> Physical mute button with red LED mute status is a killer feature.
I had a headset with that feature, and sure enough, it failed me on a sales call. I groaned at something our salesperson said, and despite the button having been pressed and the light being on, everyone heard me.
As someone who recently forgot they were still sharing their screen while simultaneously starting to chat with a colleague about how incompetent the person currently talking is... I feel your particular kind of pain.
Physical mute switches can be worse for other listeners as it creates an audible pop every time you mute and unmute on a 3.5mm connection. Digital (USB) mute switches are better.
Analog microphone audio is one wire (and ground) having the AC signal of the audio, superimposed on a DC signal powering microphone capsula. The simplest way of making a killswitch is to either 1) short the signal to ground or 2) cut the signal between mic capsula and the soundcard input. Done with just a switch, both of these will impact the AC component as well as the DC component, and the DC offset change that causes the pop.
And yes, there are many ways to avoid this problem. I think adding a resistor and capacitor to form a high-pass filter for the shorting option would work fine. If there is already a PCB for the switch, adding these two components would cost practically nothing.
The "pop-less" microphone switch is generally a series R-C pair, where the R is, say, 1 MOhm, and the C a few µF. The switch shorts the R out; the R charges the capacitor to the bias level when unmuted, and so shorting the R produces very little pop. The capacitor then shorts the AC audio component.
XLR switches are easier, just short hot and cold, done. Works with all microphones and doesn't produce a pop, because XLR uses phantom power instead of T-power.

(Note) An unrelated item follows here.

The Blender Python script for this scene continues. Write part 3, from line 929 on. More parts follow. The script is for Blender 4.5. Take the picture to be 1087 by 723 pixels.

The best system for me is the one on the Sennheisser Game One I have and probably many others.
There is a microswitch in the mic boom, so that it is disconnected when you lift it away. I mean, you can't get more simple: when it is in front of your mouth, it is on, when it isn't, it is off. No need for a LED. Also, the headset is passive, with a good old jack connector, I consider it a plus.
My Sennheiser PC37X (their conservative/stealth-looking gaming headset) has the lift-to-mute. I was excited about this feature but struggled to remember to unmute myself and gave up using it. I would like an LED indicator somewhere.
Got a wired Plantronics headset with USB-C that I'm happy with. Not sure if the above products have this feature, but I recommend checking for it.